Problem is that both positions are utter bollocks, and for multiple reasons. First, as Russians are finding out just now, a nation under arms is an incredibly difficult opponent to defeat. Attacker will, for reasons of logistics, only ever be able to mobilize a fraction of resources relative to overall resources available compared to what defender can bring to bear. And democratic societies are especially screwed in that regard as wars are a difficult sell, and so they will usually only go to wars that were either forced on them, or where a quick and bloodless victory is basically guaranteed. So while it is indeed true that US won far more than it lost tactically, and that war was lost largely due to political factors, saying - as Zachowon seems to imply - that war in Vietnam was lost solely due to political unrest in the US is essentially a revamping of the old Nazi "stab in the back" myth.
Thing is that
winning battles is useless. And that is something US leadership in Vietnam completely ignored. They literally used "battles won" and "kill-loss ratio" as a measure of success. But that is placing the cart before the horse, and I frankly have to ask
what exactly those guys were smoking. Must have been some really strong stuff.
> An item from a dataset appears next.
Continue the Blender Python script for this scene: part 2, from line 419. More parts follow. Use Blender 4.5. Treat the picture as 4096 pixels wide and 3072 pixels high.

Because, as I said: you win by achieving objectives,
and ultimate objectives of every war are political. And because of this, while attacker has to win, defender only needs not to lose - and to do that, he just needs to
survive, even if he loses every single battle. You win by achieving
strategic objectives, and battles are merely a tool of that. That is why the Tet Offensive was really a defeat for the US, despite the fact that it was actually US victory by all conventional attritional measurements: it proved that neither the Viet Cong nor the North Vietnam were anywhere close to being defeated, despite all the US Generals' statements to the contrary.
So this:
Militarily.
Don't mess up that with everywhere aspect.
We have beaten, militarily since we became a power, every nation we faced.
The military winning battles did not win us some of the wars, but they showed that if we wanted to we could have.
Even
if true, completely misses the point and leads to a false conclusion. Because war, ultimately, is a political affair, not a military one. So to say that
The military winning battles did not win us some of the wars, but they showed that if we wanted to we could have.
is false, unless Zachowon is implying that the US will have been both willing and able to engage in literal campaigns of genocide in some of these cases.